>>>

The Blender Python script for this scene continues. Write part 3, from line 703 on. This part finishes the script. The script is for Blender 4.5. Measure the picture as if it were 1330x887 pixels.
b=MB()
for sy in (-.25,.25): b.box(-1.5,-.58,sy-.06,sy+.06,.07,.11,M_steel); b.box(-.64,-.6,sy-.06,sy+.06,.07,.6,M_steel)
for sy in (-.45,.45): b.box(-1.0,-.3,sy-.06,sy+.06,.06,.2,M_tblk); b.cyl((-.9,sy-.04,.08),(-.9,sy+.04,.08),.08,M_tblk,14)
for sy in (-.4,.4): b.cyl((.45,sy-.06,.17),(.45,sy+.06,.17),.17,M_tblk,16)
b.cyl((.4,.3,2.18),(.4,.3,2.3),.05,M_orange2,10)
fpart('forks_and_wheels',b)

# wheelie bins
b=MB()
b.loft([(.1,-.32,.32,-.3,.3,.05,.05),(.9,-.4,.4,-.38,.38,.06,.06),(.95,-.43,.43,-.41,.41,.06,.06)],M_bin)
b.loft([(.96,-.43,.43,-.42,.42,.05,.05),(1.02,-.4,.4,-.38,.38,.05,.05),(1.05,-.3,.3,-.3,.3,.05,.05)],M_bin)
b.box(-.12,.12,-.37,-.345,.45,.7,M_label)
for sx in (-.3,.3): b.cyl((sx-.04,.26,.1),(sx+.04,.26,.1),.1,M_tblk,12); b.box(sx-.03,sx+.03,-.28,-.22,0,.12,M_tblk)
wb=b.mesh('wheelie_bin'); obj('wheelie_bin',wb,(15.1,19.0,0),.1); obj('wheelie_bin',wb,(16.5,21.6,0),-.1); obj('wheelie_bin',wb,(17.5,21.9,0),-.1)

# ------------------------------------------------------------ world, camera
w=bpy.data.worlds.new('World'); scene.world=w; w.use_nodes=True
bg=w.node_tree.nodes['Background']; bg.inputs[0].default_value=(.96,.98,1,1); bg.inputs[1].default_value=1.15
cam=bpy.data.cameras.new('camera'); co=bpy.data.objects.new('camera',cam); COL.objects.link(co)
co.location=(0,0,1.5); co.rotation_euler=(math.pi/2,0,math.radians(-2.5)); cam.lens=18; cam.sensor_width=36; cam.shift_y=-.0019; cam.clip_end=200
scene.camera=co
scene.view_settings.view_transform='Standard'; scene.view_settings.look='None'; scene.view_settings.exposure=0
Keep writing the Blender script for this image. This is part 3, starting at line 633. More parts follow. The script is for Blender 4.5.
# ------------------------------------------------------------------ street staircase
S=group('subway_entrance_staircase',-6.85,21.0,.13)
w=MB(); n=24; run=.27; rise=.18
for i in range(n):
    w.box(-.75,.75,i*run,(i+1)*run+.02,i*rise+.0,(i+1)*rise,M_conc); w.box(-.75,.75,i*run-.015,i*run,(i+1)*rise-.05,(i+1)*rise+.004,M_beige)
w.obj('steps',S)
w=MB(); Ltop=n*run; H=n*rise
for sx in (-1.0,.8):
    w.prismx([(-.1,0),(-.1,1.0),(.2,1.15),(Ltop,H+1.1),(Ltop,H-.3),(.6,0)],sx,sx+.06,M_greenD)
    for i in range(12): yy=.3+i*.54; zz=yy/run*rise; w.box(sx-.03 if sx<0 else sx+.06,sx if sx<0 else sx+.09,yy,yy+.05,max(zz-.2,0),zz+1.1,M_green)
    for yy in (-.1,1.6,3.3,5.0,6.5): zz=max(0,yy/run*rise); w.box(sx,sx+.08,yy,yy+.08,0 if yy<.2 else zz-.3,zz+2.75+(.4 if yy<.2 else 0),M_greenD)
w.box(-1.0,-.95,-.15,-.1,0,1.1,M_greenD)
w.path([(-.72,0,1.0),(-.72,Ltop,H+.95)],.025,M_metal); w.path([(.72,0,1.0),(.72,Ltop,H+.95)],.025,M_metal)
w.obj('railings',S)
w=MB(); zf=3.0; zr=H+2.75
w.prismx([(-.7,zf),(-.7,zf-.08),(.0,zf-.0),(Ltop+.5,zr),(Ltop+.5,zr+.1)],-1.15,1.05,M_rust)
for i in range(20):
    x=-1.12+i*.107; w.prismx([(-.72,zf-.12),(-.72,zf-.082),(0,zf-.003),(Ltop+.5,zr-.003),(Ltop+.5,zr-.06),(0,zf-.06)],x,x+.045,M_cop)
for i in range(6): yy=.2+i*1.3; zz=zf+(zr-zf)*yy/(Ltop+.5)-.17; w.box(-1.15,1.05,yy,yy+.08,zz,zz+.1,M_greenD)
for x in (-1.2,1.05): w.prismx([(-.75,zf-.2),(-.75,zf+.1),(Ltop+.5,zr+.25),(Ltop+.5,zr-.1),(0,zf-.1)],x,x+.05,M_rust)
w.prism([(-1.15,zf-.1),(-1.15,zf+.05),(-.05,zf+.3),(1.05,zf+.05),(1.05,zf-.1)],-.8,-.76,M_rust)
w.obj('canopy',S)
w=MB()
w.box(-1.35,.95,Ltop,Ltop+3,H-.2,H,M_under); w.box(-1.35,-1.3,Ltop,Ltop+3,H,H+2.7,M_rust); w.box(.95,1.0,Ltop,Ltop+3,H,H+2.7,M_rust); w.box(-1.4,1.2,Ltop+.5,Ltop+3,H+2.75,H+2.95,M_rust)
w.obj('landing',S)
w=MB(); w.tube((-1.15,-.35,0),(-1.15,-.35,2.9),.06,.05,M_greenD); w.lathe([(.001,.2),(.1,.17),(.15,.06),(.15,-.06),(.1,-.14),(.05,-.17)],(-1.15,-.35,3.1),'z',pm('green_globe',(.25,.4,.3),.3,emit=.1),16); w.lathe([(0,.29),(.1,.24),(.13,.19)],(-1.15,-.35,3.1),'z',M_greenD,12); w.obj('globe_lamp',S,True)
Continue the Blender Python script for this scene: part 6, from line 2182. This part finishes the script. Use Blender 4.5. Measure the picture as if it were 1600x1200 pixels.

<<<

Take the listing above and write it out again exactly.

# Output for this exercise
The Blender Python script for this scene continues. Write part 3, from line 703 on. This part finishes the script. The script is for Blender 4.5. Measure the picture as if it were 1330x887 pixels.
b=MB()
for sy in (-.25,.25): b.box(-1.5,-.58,sy-.06,sy+.06,.07,.11,M_steel); b.box(-.64,-.6,sy-.06,sy+.06,.07,.6,M_steel)
for sy in (-.45,.45): b.box(-1.0,-.3,sy-.06,sy+.06,.06,.2,M_tblk); b.cyl((-.9,sy-.04,.08),(-.9,sy+.04,.08),.08,M_tblk,14)
for sy in (-.4,.4): b.cyl((.45,sy-.06,.17),(.45,sy+.06,.17),.17,M_tblk,16)
b.cyl((.4,.3,2.18),(.4,.3,2.3),.05,M_orange2,10)
fpart('forks_and_wheels',b)

# wheelie bins
b=MB()
b.loft([(.1,-.32,.32,-.3,.3,.05,.05),(.9,-.4,.4,-.38,.38,.06,.06),(.95,-.43,.43,-.41,.41,.06,.06)],M_bin)
b.loft([(.96,-.43,.43,-.42,.42,.05,.05),(1.02,-.4,.4,-.38,.38,.05,.05),(1.05,-.3,.3,-.3,.3,.05,.05)],M_bin)
b.box(-.12,.12,-.37,-.345,.45,.7,M_label)
for sx in (-.3,.3): b.cyl((sx-.04,.26,.1),(sx+.04,.26,.1),.1,M_tblk,12); b.box(sx-.03,sx+.03,-.28,-.22,0,.12,M_tblk)
wb=b.mesh('wheelie_bin'); obj('wheelie_bin',wb,(15.1,19.0,0),.1); obj('wheelie_bin',wb,(16.5,21.6,0),-.1); obj('wheelie_bin',wb,(17.5,21.9,0),-.1)

# ------------------------------------------------------------ world, camera
w=bpy.data.worlds.new('World'); scene.world=w; w.use_nodes=True
bg=w.node_tree.nodes['Background']; bg.inputs[0].default_value=(.96,.98,1,1); bg.inputs[1].default_value=1.15
cam=bpy.data.cameras.new('camera'); co=bpy.data.objects.new('camera',cam); COL.objects.link(co)
co.location=(0,0,1.5); co.rotation_euler=(math.pi/2,0,math.radians(-2.5)); cam.lens=18; cam.sensor_width=36; cam.shift_y=-.0019; cam.clip_end=200
scene.camera=co
scene.view_settings.view_transform='Standard'; scene.view_settings.look='None'; scene.view_settings.exposure=0
Keep writing the Blender script for this image. This is part 3, starting at line 633. More parts follow. The script is for Blender 4.5.
# ------------------------------------------------------------------ street staircase
S=group('subway_entrance_staircase',-6.85,21.0,.13)
w=MB(); n=24; run=.27; rise=.18
for i in range(n):
    w.box(-.75,.75,i*run,(i+1)*run+.02,i*rise+.0,(i+1)*rise,M_conc); w.box(-.75,.75,i*run-.015,i*run,(i+1)*rise-.05,(i+1)*rise+.004,M_beige)
w.obj('steps',S)
w=MB(); Ltop=n*run; H=n*rise
for sx in (-1.0,.8):
    w.prismx([(-.1,0),(-.1,1.0),(.2,1.15),(Ltop,H+1.1),(Ltop,H-.3),(.6,0)],sx,sx+.06,M_greenD)
    for i in range(12): yy=.3+i*.54; zz=yy/run*rise; w.box(sx-.03 if sx<0 else sx+.06,sx if sx<0 else sx+.09,yy,yy+.05,max(zz-.2,0),zz+1.1,M_green)
    for yy in (-.1,1.6,3.3,5.0,6.5): zz=max(0,yy/run*rise); w.box(sx,sx+.08,yy,yy+.08,0 if yy<.2 else zz-.3,zz+2.75+(.4 if yy<.2 else 0),M_greenD)
w.box(-1.0,-.95,-.15,-.1,0,1.1,M_greenD)
w.path([(-.72,0,1.0),(-.72,Ltop,H+.95)],.025,M_metal); w.path([(.72,0,1.0),(.72,Ltop,H+.95)],.025,M_metal)
w.obj('railings',S)
w=MB(); zf=3.0; zr=H+2.75
w.prismx([(-.7,zf),(-.7,zf-.08),(.0,zf-.0),(Ltop+.5,zr),(Ltop+.5,zr+.1)],-1.15,1.05,M_rust)
for i in range(20):
    x=-1.12+i*.107; w.prismx([(-.72,zf-.12),(-.72,zf-.082),(0,zf-.003),(Ltop+.5,zr-.003),(Ltop+.5,zr-.06),(0,zf-.06)],x,x+.045,M_cop)
for i in range(6): yy=.2+i*1.3; zz=zf+(zr-zf)*yy/(Ltop+.5)-.17; w.box(-1.15,1.05,yy,yy+.08,zz,zz+.1,M_greenD)
for x in (-1.2,1.05): w.prismx([(-.75,zf-.2),(-.75,zf+.1),(Ltop+.5,zr+.25),(Ltop+.5,zr-.1),(0,zf-.1)],x,x+.05,M_rust)
w.prism([(-1.15,zf-.1),(-1.15,zf+.05),(-.05,zf+.3),(1.05,zf+.05),(1.05,zf-.1)],-.8,-.76,M_rust)
w.obj('canopy',S)
w=MB()
w.box(-1.35,.95,Ltop,Ltop+3,H-.2,H,M_under); w.box(-1.35,-1.3,Ltop,Ltop+3,H,H+2.7,M_rust); w.box(.95,1.0,Ltop,Ltop+3,H,H+2.7,M_rust); w.box(-1.4,1.2,Ltop+.5,Ltop+3,H+2.75,H+2.95,M_rust)
w.obj('landing',S)
w=MB(); w.tube((-1.15,-.35,0),(-1.15,-.35,2.9),.06,.05,M_greenD); w.lathe([(.001,.2),(.1,.17),(.15,.06),(.15,-.06),(.1,-.14),(.05,-.17)],(-1.15,-.35,3.1),'z',pm('green_globe',(.25,.4,.3),.3,emit=.1),16); w.lathe([(0,.29),(.1,.24),(.13,.19)],(-1.15,-.35,3.1),'z',M_greenD,12); w.obj('globe_lamp',S,True)
Continue the Blender Python script for this scene: part 6, from line 2182. This part finishes the script. Use Blender 4.5. Measure the picture as if it were 1600x1200 pixels.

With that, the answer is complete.